The exact specifications for your final presentation will be provided by your instructor. Some of these requirements will be: the features and benefits of your design, project specifications, all drawings, RoboLAB programs, cost estimates, and your completed MS Project. After you deliver your final presentation, you will proceed to the Model Shop to have your work commissioned (tested). A signed Commissioning Statement must be included with your final presentation materials.

Final Proposal Cover Letter: Refer to the Technical Communication section of this manual for specifics on the preparation of your cover letter. This document is the final written report describing your design project. Remember that proposals must be persuasive in tone.

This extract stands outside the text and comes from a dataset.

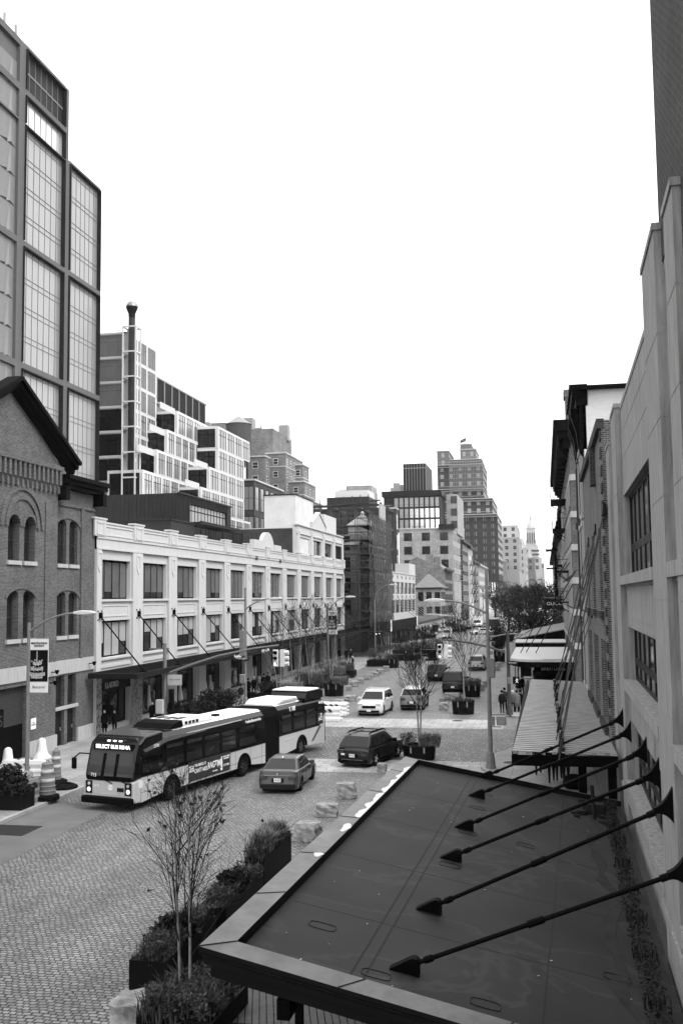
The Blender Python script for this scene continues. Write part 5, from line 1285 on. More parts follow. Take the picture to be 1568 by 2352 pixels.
# chains and cables
def P3(px, py, X=None, z=None, Y=None):
    return W(px, py, X) if X is not None else (G(px, py, z) if z is not None else Yp(px, py, Y))
anch = [(1392, 1280, 2.1), (1376, 1300, 2.14), (1340, 1400, 2.1), (1368, 1395, 2.1)]
i = 0
fr_specs = []
for (top, lows) in (((1387, 1170), [(1278, 1660), (1281, 1730)]), ((1368, 1215), [(1273, 1622), (1277, 1700)]), ((1366, 1265), [(1270, 1583), (1282, 1752)]), ((1352, 1245), [(1272, 1600), (1279, 1690)]), ((1335, 1405), [(1276, 1588)]), ((1345, 1402), [(1275, 1560)]), ((1353, 1408), [(1290, 1600)]), ((1360, 1412), [(1285, 1650)])):
    for lw in lows:
        a = W(top[0], top[1], 2.12); b_ = G(lw[0], lw[1], 3.85)
        fr_specs.append((a, b_))
for k, (a, b_) in enumerate(fr_specs):
    o = thing('support_chain', 'slim dark cable from the brick wall to the centre plates of the ribbed canopy', 'cable', b_, 0, 'cables holding the ribbed canopy')
    d = a - b_; m = MB(); m.tube([(0, 0, 0), d], .022, 5); m.build('cable', gm('cable steel', .12, .5, var=.1), o)
    m = MB(); m.tube([d * .03, d * .08], .05, 5); m.tube([d * .97, d], .06, 5); m.build('turnbuckle', dark, o)
    if k % 3 == 0: m = MB(); m.box(d.x - .05, d.x + .05, d.y - .25, d.y + .25, d.z - .2, d.z + .2); m.build('anchor_plate', dark, o)
for k, (t, l, zz) in enumerate((((1300, 1290), (1195, 1500), 3.85), ((1322, 1310), (1208, 1498), 3.85), ((1316, 1340), (1230, 1500), 3.85), ((1300, 1400), (1180, 1470), 3.9), ((1310, 1290), (1169, 1475), 3.9))):
    a = W(t[0], t[1], 2.1); b_ = G(l[0], l[1], zz)
    o = thing('stay_cable', 'long dark stay cable rising from the far canopies to the banded brick building', 'cable', b_, 0, 'stays of the far canopies'); m = MB(); m.tube([(0, 0, 0), a - b_], .04, 5); m.build('cable', dark, o)
# timber deck under the foreground canopy
dk = thing('timber_deck', 'slatted timber deck beneath the foreground canopy', 'deck', (0, 0, 0))
m = MB()
for i in range(75):
    x = -6.75 + i * .15; M = Matrix.Translation((x, 19.6 + .0, .34)) @ Matrix.Rotation(.28, 4, 'Z'); m.box(0, .125, 0, 5.6, -.03, .02, M)
m.build('slats', gm('deck timber', .13, .6, var=.45, scale=2.5, spec=.3), dk)
m = MB(); m.box(-6.75, 4.4, 19.45, 19.58, .0, .36); m.box(-6.9, -6.75, 19.45, 25, 0, .3); m.build('edge_beam', black, dk)
# ---------------------------------------------------------------- vehicles
def paint(v, rough=.28): return gm('car paint %.2f' % v, v, rough, var=.03, spec=.4, coat=.35)
carglass = gm('car glass', .025, .05, var=0, spec=.35); chrome = gm('chrome', .6, .15, metal=1, var=0)
tail = gm('tail lamp', .09, .2, var=0, spec=.7); head = gm('head lamp', .55, .12, var=0, spec=.9, metal=.3)
_wheel = {}
def wheel(par, x, y, r=.34, w=.22, rimv=.35, name='wheel', spokes=5):
    o = bpy.data.objects.new(name, None); COL.objects.link(o); o.parent = par; o.location = (x, y, r); s = 1 if y > 0 else -1
    key = (r, w, s, rimv, spokes)
    if key not in _wheel:
        M = Matrix.Rotation(-PI / 2 * s, 4, 'X')
        t = MB(); t.lathe([(r * .62, -w / 2), (r * .92, -w / 2), (r, -w * .32), (r, w * .32), (r * .92, w / 2), (r * .66, w / 2), (r * .62, w * .38)], 22, (0, 0, 0), M)
        q = MB(); q.lathe([(r * .66, w * .36), (r * .62, w * .5), (r * .56, w * .42), (r * .5, w * .2), (.02, w * .2)], 22, (0, 0, 0), M)
        for i in range(spokes):
            a = 2 * PI * i / spokes; d = Vector((math.cos(a), math.sin(a), 0)); p = Vector((-math.sin(a), math.cos(a), 0))
            k = [M @ (d * r * .1 + p * r * .12 + Vector((0, 0, w * .46))), M @ (d * r * .1 - p * r * .12 + Vector((0, 0, w * .46))), M @ (d * r * .6 - p * r * .07 + Vector((0, 0, w * .44))), M @ (d * r * .6 + p * r * .07 + Vector((0, 0, w * .44)))]
            q.mi = 1; q.poly(k); q.poly(k[::-1]); q.mi = 0
        _wheel[key] = (t.mesh('tyre', rubber, False), q.mesh('rim', [gm('rim dark', .05, .4, var=0), gm('rim %.1f' % rimv, rimv, .3, metal=.6, var=0)]))
    for nm, me in zip(('tyre', 'rim'), _wheel[key]):
        c = bpy.data.objects.new(nm, me); COL.objects.link(c); c.parent = o
    return o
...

The Appendix must include your initial sketch, all the drawings of your final design, the final RoboLAB program, the final MS Project, and the final cost estimate. Be sure to include photographs your final model.

EARLY ACCEPTANCE

If you complete your project one week early, you are eligible for a bonus that will be added to your final semester-long project grade. You must submit all deliverables by 5PM one week before your section is scheduled to present (see syllabus for exact date). To commission early, all required information on the form titled Early Acceptance of Semester Project, found on the EG web site, must be approved, accepted, and signed by a TA. The deliverables received early are the ones you will use in your presentation. No adjustments to the deliverables commissioned will be accepted.

LIQUIDATED DAMAGES

If you do not complete all your deliverables and do not commission during the Final Presentation, you will incur liquidated damages for the next five business days. From business day 6 to day 10 you will incur increased liquidated damages. If your project is 10 business days late, you will lose all of the credit for your semester project.